Ainsi pouvons-nous proposer une classification sociale se basant sur le commerce : celui qui commerce / celui qui ne commerce pas. Le patron pêcheur, le ménager et le maître artisan seraient dans cette première catégorie tandis que les matelots, les brassiers et les travailleurs seraient dans la seconde. À l'intérieur de ces catégories, il est envisageable de créer des sous-catégories liées au revenu, en utilisant la capitation… et l'on remarquera, à l'instar d'Alain Cabantous que « à Dunkerque, plus de 90% des pêcheurs capités, en payant 2 ou 3 livres tournois, se trouvent dans les classes 20 et 21 en compagnie d'artisans, d'une partie des domestiques ou des jardiniers[15]. »
L'identité du monde de la pêche n'est pas niée, mais elle est mise en parallèle d'une identité paysanne, d'une identité des artisans, ayant ses habitudes, sa corporation, son jargon. Ces identités professionnelles ne sont pas des identités individuelles car il semble important de distinguer la profession de l'individu ; si la profession façonne le mode de vie de l'individu, le milieu professionnel ne conduit pas nécessairement à une endogamie professionnelle. Plus encore, et nous tenterons de le montrer dans le deuxième chapitre[16], l'exogamie professionnelle peut être profitable au réseau. En se mariant avec un maître tonnelier, une fille de pêcheur peut obtenir des avantages sur ce bien important tandis que le maître tonnelier se voit ouvrir les portes d'un marché.
Il ne faut donc pas voir la société de l'Ancienne France comme une société de castes en lutte, le marinier aspirant à devenir patron pêcheur, le compagnon artisan à devenir maître, le travailleur agricole à devenir un plus grand propriétaire terrien.

Conclusion

Nous pouvons conclure ce premier chapitre en insistant, de nouveau, sur l’extrême disparité des comportements individuels. C’est en plaçant la focale sur l’individu, sur son agissement personnel et en le remettant dans son contexte familial sur le temps long que l’on peut observer chez les pêcheurs, les artisans et les ménagers une stratégie : l’alliance comme signifiant d’une identité commune. Les uns comme les autres persistent et signent, nous l’avons vu, à se marier dans ce milieu de « ceux qui commercent » le surplus de leur travail. Les inégalités existent, mais il y a toujours une inégalité dès lors que l’on compare deux individus. Ainsi nous avons dû, depuis la définition de l’objet de cette étude, procéder à des normalisations nécessaires sans pour autant oublier l’unique qui caractérise l’individu. En changeant d’angle, de point de vue, en zoomant, en regardant l’ensemble, en analysant un contrat ou une « destinée familiale » sur plusieurs siècles, nous avons voulu percevoir au plus juste la réalité de ces catégories sociales. Et le ménager, comme le pêcheur, ne sont pas dissemblables, contrairement à l’imaginaire populaire voire aux clichés. Toutes et tous sont anthropologiquement concernés par l’exogamie et la pratiquent volontiers dans le but soit de mieux s’intégrer dans un quartier, dans une ville, par un nouvel arrivant, soit dans le but de se hisser socialement au sein de la corporation voire en-dehors d’elle, pour accéder idéalement à la rente. Ainsi l’exogamie peut-elle être vue comme un mécanisme d’intégration, comme un mécanisme de diversification (comme l’on diversifie des placements financiers) mais aussi comme un mécanisme ascensionnel. C’est ce dernier point que nous nous proposons d’étudier dans le deuxième chapitre.

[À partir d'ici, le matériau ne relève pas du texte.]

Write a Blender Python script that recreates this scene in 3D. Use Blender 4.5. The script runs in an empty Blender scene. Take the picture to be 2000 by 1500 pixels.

[1] AD13, CM de Pierre Boit et de Catherine Guichard, 25/03/1642, 354 E 111.
[2] AD13, CM de Dominique Berengier et d'Anne Touache, 30/04/1646, 364 E 223 f°493.
[3] AD13, CM de Hugon Berengier et de Delphine Camoin, 25/04/1647, 363 E 112 f°933.
[4] AD13, CM de Louis Ripert et de Thérèse Fabron, 03/12/1678, 366 E 212 f°1070.
[5] AD13, CM de Pierre Étienne et d'Anne Ripert, 27/01/1697, 373 E 323 f°33.
[6] AD13, CM de Luc Fabron et d'Anne Barnel, 30/11/1658, 355 E 434 f°973.
[7] Nous omettons ici tous les métiers de robes mentionnés dans les paragraphes précédents par Charles Loyseau puisqu'ils ne concernent pas les personnes étudiées ici.
[8] Charles Loyseau, op.cit., p.101.
[9] Charles Loyseau, ibid., p.103.
[10] Charles Loyseau, ibid., p.103.
[11] Charles Loyseau, ibid., p.102.
[12] AD13, CM de Jean Delafont et de Jeanne Albaye, 16/01/1581, 393 E 7 f°71.
[13] Sans même citer ces derniers, il faut le concéder.
[14] Cette citation est issue des cahiers de doléances de sénéchaussées de Quimper et de Concarneau, citée par Alain Cabantous, Les citoyens du large, op. cit., p.75.
[15] Alain Cabantous, Les citoyens du large, ibid., p.41.
[16] Chapitre deuxième, troisième partie.